The channels also outline how different work can be. [Halligan142] does a lot of work on small commercial systems. He can often be found on rooftops working on gas-fired heating systems, and AC units. Definitely check out [Halligan142’s] series on machining, as well as building a proton pack for Ghostbusters cosplay.

[Stephen Rardon] does a mix of residential and commercial work in North Carolina. Many of his days consist of servicing heat pump systems. Steven also shows off many of the newer tools available to the industry. Rather than the old gauge sets to measure refrigerant pressure, he uses a system called iManifold. Bluetooth sensors attach to the refrigerant lines as well as the air feed and return. The entire system’s performance can then be viewed on an Android or iOS phone or tablet.

[Steven Lavimoniere] hails from North Dartmouth, Massachusetts. His geographical area uses a lot of oil-fired hot water heating systems. That means he has to be a master plumber as well as an HVAC tech. His videos show how nasty oil service can be, especially on systems that haven’t been serviced in a few years. [Steven] also uses new electronic test equipment. His Testo combustion analyzer displays oil and gas system efficiency, and even allows him to print a permanent record of the results. This is a lot better than older systems like the Fyrite. The old systems determined CO2 and oxygen levels by measuring the volume change in a liquid which absorbs each gas. Efficiency calculations are then performed with a slide rule based upon the change in liquid volume and exhaust temperature. The liquids were composed of some nasty chemicals such as mercury chloride (HgCl2) and chromium (III) chloride hexahydrate, which I’m sure techs like [Steven] don’t miss.

You have to love Steven’s accent too. I was brought up watching episodes of This Old House, so the Bostonian accent is a perfect pairing with working on old homes and their systems.

The commenters watching these channels are more like hawks than your run-of-the-mill YouTube trolls. Many of them are HVAC techs themselves. These folks are often speaking with the voice of experience. Just as electrical engineers have to deal with bad hardware design, or software engineers deal with tangled legacy code, HVAC techs often have to cope with poorly installed systems, bad service, and years of neglect on heating and cooling systems.

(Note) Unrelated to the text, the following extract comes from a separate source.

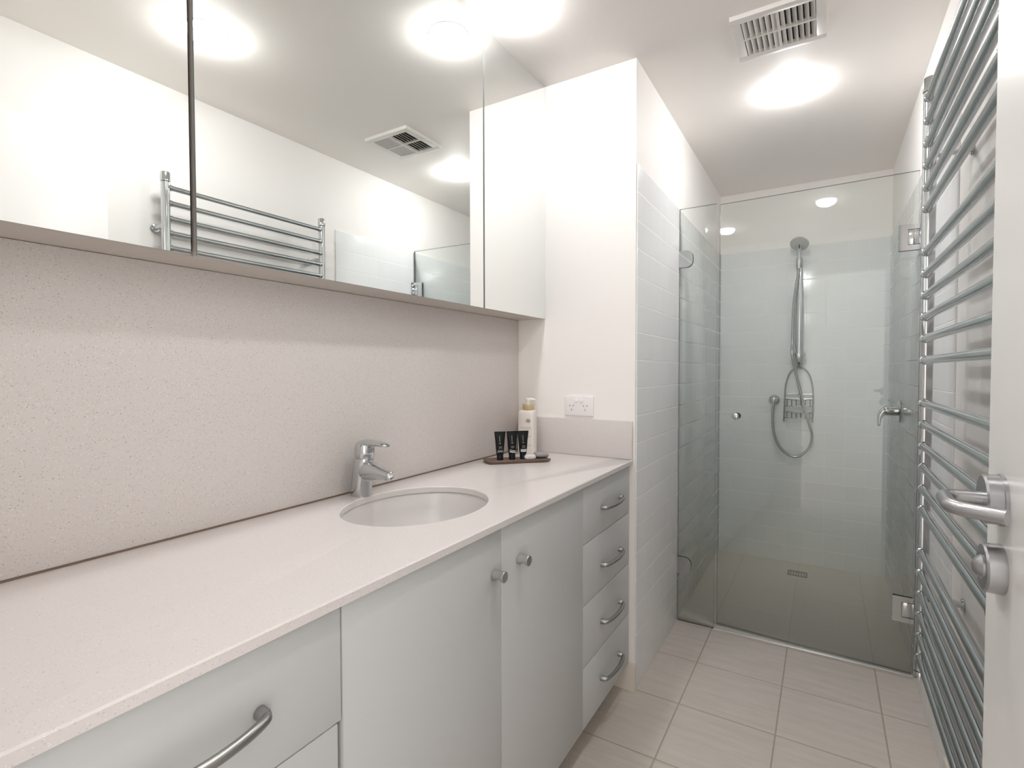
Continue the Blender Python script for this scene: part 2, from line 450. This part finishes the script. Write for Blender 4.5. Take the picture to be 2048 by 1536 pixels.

Techs have come up with their own vocabulary for the types of problems they run into. The “Run Cap Bandit” is someone who throws a new start/run capacitor on a system with a failing compressor.

HVAC-talk, a popular website for techs, has an entire section dedicated to photos of the types of issues field techs run into appropriately called The Wall of Shame. Inside you’ll find scenes like this one – a water heater with an exhaust made of PVC waste pipe. It’s never a good idea to vent 300+ degree F gas through plastic.

One question that often comes up is “can I work on my own heating or cooling system?” Here at Hackaday we are all about doing it yourself – but there are limits to what even we will try. While writing this article I took an informal poll of the writing and editing staff. Many of us have made repairs to our own systems – such as brazing joints on an evaporator coil, or replacing a thermocouple on a gas system. I myself have repaired broken pipes on my hydronic system, and have changed simple things like a clogged oil filter.

For major repairs though, it’s always best to call in a pro, especially for oil and gas systems. Yes, even oil burners can do nasty things like explode when mistreated. (They’re not kidding when they say don’t press that red button more than twice!) Professionals have the tools and the experience to ensure the system is running safe, clean, and minimize problems in the future. It’s money well spent, and you might even be able to take a look over their shoulder and learn a trick our two.